# [Task details]
Without copying any pictures, restate exactly the lines from the start of the records through the line containing "MB().lathe([(r * .3, -.010), (r".

# [Data section]
*-*-*

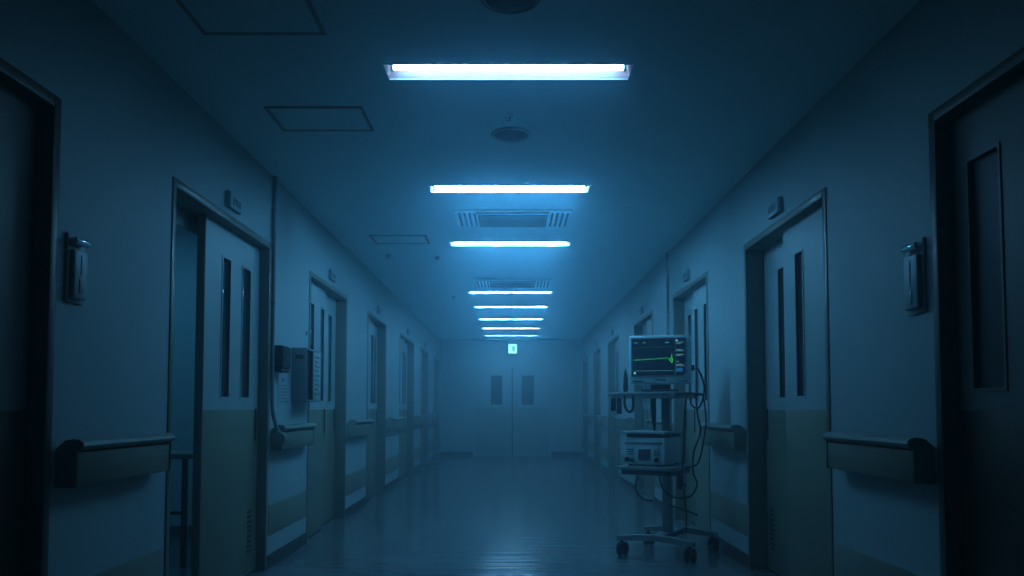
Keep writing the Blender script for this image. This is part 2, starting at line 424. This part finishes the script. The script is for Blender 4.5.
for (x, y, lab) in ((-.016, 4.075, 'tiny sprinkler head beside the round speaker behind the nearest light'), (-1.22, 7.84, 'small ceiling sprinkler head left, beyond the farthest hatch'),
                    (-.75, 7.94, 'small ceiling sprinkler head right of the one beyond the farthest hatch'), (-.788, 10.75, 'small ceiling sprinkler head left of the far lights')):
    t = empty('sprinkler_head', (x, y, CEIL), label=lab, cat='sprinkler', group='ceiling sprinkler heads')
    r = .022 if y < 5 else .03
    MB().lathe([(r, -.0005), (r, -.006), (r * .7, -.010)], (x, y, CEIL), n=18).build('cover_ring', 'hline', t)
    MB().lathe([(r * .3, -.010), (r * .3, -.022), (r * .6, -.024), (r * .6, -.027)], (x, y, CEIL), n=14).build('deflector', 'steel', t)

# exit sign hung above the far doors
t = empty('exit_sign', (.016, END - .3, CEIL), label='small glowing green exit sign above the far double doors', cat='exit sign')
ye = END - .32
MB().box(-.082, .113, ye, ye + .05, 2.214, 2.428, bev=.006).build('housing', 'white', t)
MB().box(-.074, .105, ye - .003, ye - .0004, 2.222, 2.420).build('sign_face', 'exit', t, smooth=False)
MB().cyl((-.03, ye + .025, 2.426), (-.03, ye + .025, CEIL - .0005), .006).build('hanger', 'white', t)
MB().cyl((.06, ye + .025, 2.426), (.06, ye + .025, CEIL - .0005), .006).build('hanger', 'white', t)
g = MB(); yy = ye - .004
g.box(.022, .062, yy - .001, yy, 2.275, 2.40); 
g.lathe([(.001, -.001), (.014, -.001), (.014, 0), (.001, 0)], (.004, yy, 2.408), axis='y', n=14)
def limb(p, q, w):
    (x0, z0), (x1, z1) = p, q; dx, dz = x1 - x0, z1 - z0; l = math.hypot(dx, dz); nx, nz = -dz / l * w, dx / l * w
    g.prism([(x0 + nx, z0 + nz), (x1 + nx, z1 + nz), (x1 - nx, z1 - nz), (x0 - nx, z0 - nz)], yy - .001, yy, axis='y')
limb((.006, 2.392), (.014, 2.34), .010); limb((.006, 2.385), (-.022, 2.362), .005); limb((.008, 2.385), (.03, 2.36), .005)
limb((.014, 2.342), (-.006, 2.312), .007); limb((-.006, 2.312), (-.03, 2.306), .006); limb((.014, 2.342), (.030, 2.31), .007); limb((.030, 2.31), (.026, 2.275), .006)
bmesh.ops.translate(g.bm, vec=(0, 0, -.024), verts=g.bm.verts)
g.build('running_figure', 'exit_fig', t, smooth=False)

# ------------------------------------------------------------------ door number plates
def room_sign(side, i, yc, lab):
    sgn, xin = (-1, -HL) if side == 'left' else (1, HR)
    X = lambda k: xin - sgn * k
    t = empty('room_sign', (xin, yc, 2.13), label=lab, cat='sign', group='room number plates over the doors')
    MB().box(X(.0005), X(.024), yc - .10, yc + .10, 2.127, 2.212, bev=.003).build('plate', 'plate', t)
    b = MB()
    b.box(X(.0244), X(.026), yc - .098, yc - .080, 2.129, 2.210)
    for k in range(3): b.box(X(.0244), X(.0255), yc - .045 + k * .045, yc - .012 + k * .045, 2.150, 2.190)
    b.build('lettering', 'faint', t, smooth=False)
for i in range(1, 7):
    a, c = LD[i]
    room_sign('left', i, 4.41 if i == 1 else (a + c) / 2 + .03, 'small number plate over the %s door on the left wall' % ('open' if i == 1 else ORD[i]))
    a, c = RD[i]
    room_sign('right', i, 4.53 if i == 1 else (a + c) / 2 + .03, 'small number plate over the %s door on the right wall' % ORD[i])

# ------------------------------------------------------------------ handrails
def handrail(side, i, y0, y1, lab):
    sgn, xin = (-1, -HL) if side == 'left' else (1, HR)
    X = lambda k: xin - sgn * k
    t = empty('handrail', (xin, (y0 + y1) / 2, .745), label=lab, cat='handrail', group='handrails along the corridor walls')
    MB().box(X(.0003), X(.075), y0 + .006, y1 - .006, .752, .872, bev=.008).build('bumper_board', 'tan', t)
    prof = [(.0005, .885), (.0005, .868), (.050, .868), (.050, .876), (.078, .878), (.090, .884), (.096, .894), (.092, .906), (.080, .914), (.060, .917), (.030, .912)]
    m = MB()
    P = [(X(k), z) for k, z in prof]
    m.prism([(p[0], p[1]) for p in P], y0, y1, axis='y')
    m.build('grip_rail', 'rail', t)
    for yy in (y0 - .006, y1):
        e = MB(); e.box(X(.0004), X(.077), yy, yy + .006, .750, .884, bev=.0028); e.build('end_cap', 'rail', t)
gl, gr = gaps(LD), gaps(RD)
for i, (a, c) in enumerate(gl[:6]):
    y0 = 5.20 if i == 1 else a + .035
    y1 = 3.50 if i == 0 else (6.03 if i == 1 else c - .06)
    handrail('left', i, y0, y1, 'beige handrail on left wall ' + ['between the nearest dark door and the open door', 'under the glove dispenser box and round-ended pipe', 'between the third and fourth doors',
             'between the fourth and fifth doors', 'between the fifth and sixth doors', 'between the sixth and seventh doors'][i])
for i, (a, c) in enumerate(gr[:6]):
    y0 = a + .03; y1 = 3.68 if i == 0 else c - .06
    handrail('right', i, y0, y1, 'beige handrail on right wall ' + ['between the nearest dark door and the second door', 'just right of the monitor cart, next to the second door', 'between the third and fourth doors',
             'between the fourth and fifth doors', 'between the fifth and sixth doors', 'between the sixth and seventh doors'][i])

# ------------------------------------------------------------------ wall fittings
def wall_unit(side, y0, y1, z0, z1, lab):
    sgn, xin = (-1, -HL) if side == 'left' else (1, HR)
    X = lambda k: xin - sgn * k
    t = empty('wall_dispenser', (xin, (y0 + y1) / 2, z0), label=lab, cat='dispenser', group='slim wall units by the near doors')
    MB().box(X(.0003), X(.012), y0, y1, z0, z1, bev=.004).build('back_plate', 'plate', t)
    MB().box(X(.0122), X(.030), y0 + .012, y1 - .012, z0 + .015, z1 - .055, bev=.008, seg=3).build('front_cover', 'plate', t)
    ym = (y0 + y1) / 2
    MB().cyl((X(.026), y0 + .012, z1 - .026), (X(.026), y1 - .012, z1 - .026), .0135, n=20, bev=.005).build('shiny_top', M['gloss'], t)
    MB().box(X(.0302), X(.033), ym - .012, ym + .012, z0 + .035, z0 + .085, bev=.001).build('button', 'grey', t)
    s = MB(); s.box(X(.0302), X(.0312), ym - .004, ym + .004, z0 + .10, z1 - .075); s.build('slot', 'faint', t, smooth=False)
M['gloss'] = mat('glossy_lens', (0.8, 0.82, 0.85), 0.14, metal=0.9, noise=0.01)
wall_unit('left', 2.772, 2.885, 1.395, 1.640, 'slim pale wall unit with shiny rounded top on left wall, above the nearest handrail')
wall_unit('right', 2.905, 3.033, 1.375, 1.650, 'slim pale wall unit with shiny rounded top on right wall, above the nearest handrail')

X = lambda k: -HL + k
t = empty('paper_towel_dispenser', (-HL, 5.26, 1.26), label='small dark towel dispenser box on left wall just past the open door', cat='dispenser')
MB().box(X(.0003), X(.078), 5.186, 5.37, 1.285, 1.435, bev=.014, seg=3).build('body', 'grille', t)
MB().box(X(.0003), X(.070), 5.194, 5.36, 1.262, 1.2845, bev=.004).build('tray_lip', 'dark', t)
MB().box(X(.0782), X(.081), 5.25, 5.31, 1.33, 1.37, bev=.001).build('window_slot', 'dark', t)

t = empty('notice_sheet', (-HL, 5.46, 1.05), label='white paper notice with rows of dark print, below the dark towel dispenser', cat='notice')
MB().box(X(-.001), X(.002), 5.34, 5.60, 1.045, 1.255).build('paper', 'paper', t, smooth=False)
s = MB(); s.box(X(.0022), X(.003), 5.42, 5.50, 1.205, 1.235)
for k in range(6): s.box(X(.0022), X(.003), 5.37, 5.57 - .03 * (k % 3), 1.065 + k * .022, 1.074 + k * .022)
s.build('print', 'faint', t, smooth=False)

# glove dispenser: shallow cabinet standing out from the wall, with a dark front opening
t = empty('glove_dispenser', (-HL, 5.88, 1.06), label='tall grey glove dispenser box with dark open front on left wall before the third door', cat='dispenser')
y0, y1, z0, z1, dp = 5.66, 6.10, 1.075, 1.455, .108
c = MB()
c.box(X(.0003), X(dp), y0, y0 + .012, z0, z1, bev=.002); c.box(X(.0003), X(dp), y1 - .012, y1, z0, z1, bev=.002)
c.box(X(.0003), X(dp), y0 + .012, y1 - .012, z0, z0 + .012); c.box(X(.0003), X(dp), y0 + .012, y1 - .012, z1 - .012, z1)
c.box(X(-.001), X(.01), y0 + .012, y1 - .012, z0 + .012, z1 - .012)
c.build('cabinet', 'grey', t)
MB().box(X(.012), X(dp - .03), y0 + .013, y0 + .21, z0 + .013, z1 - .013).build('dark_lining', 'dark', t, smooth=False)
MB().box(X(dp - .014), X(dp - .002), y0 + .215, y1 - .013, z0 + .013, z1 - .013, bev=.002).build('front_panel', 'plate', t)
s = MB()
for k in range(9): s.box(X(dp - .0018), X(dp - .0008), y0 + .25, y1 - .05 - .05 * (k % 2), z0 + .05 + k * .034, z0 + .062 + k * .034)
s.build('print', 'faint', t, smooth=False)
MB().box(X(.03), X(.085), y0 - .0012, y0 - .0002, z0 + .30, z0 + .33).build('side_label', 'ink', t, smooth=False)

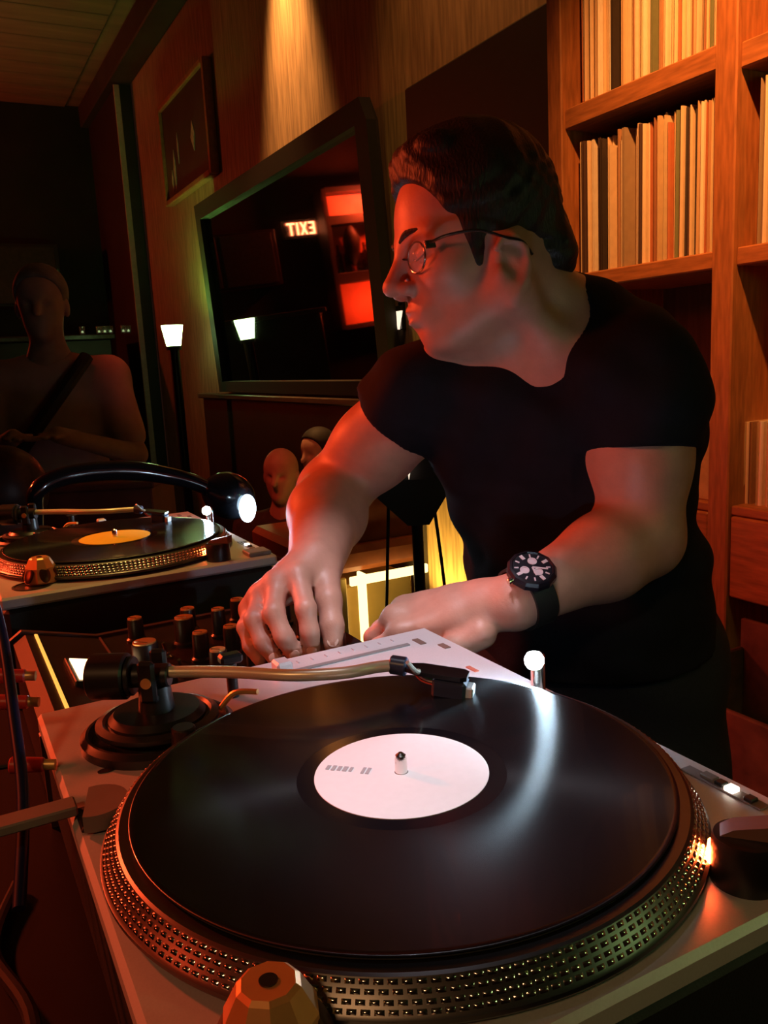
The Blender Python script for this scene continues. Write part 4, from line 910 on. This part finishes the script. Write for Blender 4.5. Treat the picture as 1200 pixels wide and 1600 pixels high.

*-*-*

# [Correct output]
Keep writing the Blender script for this image. This is part 2, starting at line 424. This part finishes the script. The script is for Blender 4.5.
for (x, y, lab) in ((-.016, 4.075, 'tiny sprinkler head beside the round speaker behind the nearest light'), (-1.22, 7.84, 'small ceiling sprinkler head left, beyond the farthest hatch'),
                    (-.75, 7.94, 'small ceiling sprinkler head right of the one beyond the farthest hatch'), (-.788, 10.75, 'small ceiling sprinkler head left of the far lights')):
    t = empty('sprinkler_head', (x, y, CEIL), label=lab, cat='sprinkler', group='ceiling sprinkler heads')
    r = .022 if y < 5 else .03
    MB().lathe([(r, -.0005), (r, -.006), (r * .7, -.010)], (x, y, CEIL), n=18).build('cover_ring', 'hline', t)
    MB().lathe([(r * .3, -.010), (r * .3, -.022), (r * .6, -.024), (r * .6, -.027)], (x, y, CEIL), n=14).build('deflector', 'steel', t)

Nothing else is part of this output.